The House Jan. 6 panel is scheduled to interview Pompeo and Mastriano on Tuesday.


In the wake of the F.B.I. search of former President Donald J. Trump’s property in Florida, the House committee investigating the Jan. 6 attack on the Capitol is gearing up to meet with two potentially key witnesses in its separate inquiry on Tuesday.

The committee is expected to meet with Mike Pompeo, the former secretary of state under Mr. Trump, and Douglas V. Mastriano, the Republican nominee for governor of Pennsylvania who served as a point person in the state for a plan to keep Mr. Trump in power by using slates of “alternative” or “fake” electors.

Mr. Pompeo has been in talks with the committee about his appearance for weeks, according to a person familiar with the matter, and could provide testimony about discussions within Mr. Trump’s cabinet about the possibility of invoking the 25th Amendment to remove Mr. Trump from office after the events of Jan. 6, 2021.

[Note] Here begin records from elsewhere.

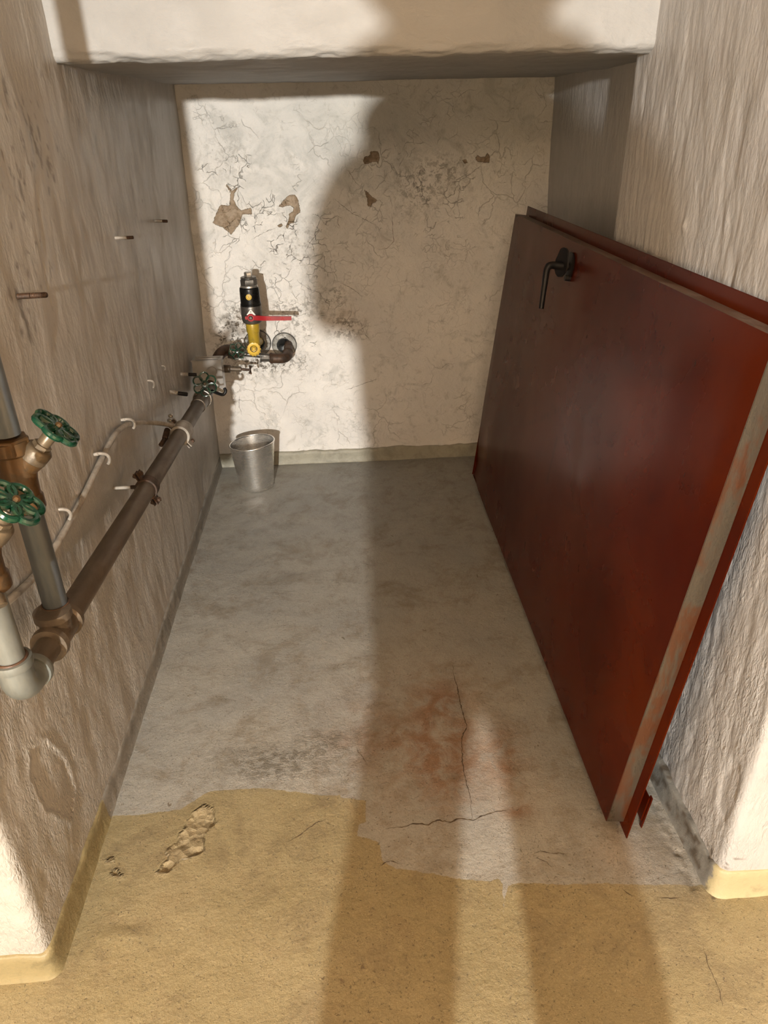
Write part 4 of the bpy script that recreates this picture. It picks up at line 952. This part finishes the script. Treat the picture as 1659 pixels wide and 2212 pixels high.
me = bpy.data.meshes.new('hood'); bm.to_mesh(me); bm.free(); me.transform(rotm); ho = link_mesh('hood', me, MT['cloth'], pe)
bm = bmesh.new(); bmesh.ops.create_uvsphere(bm, u_segments=36, v_segments=20, radius=1)
for vv in bm.verts:
    q = math.atan2(vv.co.y, vv.co.x); f = 1+.02*math.sin(9*q)
    vv.co = Vector((.018+vv.co.x*.196*f, YP-.01+vv.co.y*.105*f, 1.600+vv.co.z*.100))
me = bpy.data.meshes.new('shoulder_shadow_filler'); bm.to_mesh(me); bm.free(); link_mesh('shoulder_shadow_filler', me, MT['cloth'], pe)  # unseen ellipsoid added to widen the shadow of neck and shoulders
# phone right behind the lens
phc = Vector((0, 0, CAMH))-Fv*.016
phn = empty('phone', phc, 'black phone held up in both hands at chest height', 'phone')
MB().box(phc, .150, .074, .008, R2, U2, Fv, .0035).build('phone_body', MT['black'], phn)
def hand(sx):
    pc = phc+R2*sx*.082-Fv*.014-U2*.018
    wr = Vector((sx*.078, YP+.125, 1.400))
    el = Vector((-.215 if sx < 0 else .268, YP+.05, 1.24))
    J = [(tuple(el), (.058, .058)), (tuple(el.lerp(wr, .5)+Vector((0, .015, 0))), (.042, .042)), (tuple(wr-Vector((0, .030, .012))), (.026, .022)), (tuple(pc-U2*.020-Fv*.012), (.028, .016)), (tuple(pc+U2*.004-Fv*.002), (.030, .013))]
    E = [(0, 1), (1, 2), (2, 3), (3, 4)]
    for k_ in range(4):
        base = pc+U2*(.030-.018*k_)*1.0+R2*sx*.004; L_ = (.030, .034, .031, .024)[k_]; i0 = len(J)
        J += [(tuple(base), .0088), (tuple(base+Fv*.016-R2*sx*.004), .0084), (tuple(base+Fv*.021-R2*sx*L_*.6), .0076), (tuple(base+Fv*.022-R2*sx*L_), .0068)]
        E += [(4, i0), (i0, i0+1), (i0+1, i0+2), (i0+2, i0+3)]
    i0 = len(J); tb = pc-U2*.016-R2*sx*.006
    J += [(tuple(tb), .0110), (tuple(tb-R2*sx*.022-Fv*.006+U2*.010), .0095), (tuple(tb-R2*sx*.040-Fv*.004+U2*.022), .0085)]; E += [(3, i0), (i0, i0+1), (i0+1, i0+2)]
    return skin_body('forearm_and_hand', J, E, MT['skin'], pe, 1)
hand(-1); hand(1)
# the bare bulb behind the photographer on its cable
bl = empty('bare_bulb', (BULB[0], BULB[1], BULB[2]+.06), 'bare bulb hanging on a cable from the cellar ceiling', 'lamp')
B0 = Vector(BULB)
MB().cyl(B0+Vector((0, 0, .050)), B0+Vector((0, 0, .105)), .019, 20, .003).build('socket', MT['rubber'], bl)
MB().tube([B0+Vector((0, 0, .10)), B0+Vector((0, 0, .4)), (BULB[0], BULB[1], 2.42)], .0035, 10).build('cable', MT['rubber'], bl)
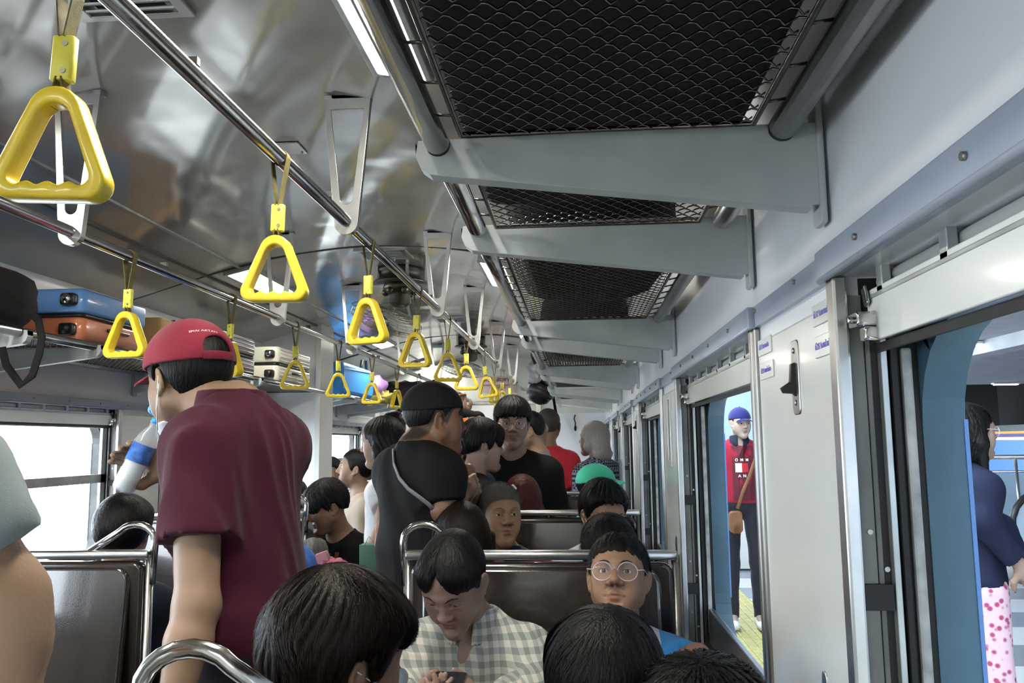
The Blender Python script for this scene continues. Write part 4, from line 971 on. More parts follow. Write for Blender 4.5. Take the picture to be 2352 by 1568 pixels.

Mr. Pompeo’s discussion regarding the 25th Amendment was reported by Jonathan Karl of ABC News in his book “Betrayal.”

A spokesman for the Jan. 6 committee declined to comment. A spokesman for Mr. Pompeo did not respond to a request for comment.

Tuesday’s virtual interview with Mr. Mastriano is expected to be short, because he plans to object to the panel’s rules about video recording. A lawyer for Mr. Mastriano, currently a state senator, said Mr. Mastriano believed the committee would selectively edit his testimony, and planned to insist on making his own video recording of the interview. The committee has rejected that option for other witnesses, including Rudolph W. Giuliani, Mr. Trump’s personal lawyer.

“Senator Mastriano has nothing to hide and would be happy to answer their questions. Our only concern is to prevent the committee from releasing misleading and edited portions while keeping the proper context hidden. Either release the entirety or let me make a copy and we have no issue,” Timothy C. Parlatore, Mr. Mastriano’s lawyer, said in a text message. “Unfortunately the committee has refused to discuss any arrangements other than to demand that they be allowed to exclusively control what portions can be released.”

It is unclear what the committee’s response will be if Mr. Mastriano ends the interview abruptly.

Mr. Mastriano, a former Army officer, was on the Capitol grounds on Jan. 6, though he later explained in a statement that “he followed the directions of the Capitol Police and respected all police lines” that day. The committee has said it wants to interview Mr. Mastriano because he spoke directly with Mr. Trump about his “postelection activities.”

Emails reviewed by The New York Times also show that Mr. Mastriano served as a point person for the Trump campaign as it assembled groups of pro-Trump electors in states won by President Biden. The emails showed Mr. Mastriano needed assurances to go along with the plan because other Republicans had told him it was “illegal.”

Mr. Mastriano has turned over documents to the Jan. 6 committee that included information about busing people to Washington for a large rally that preceded the violence, and copies of posts he made on social media.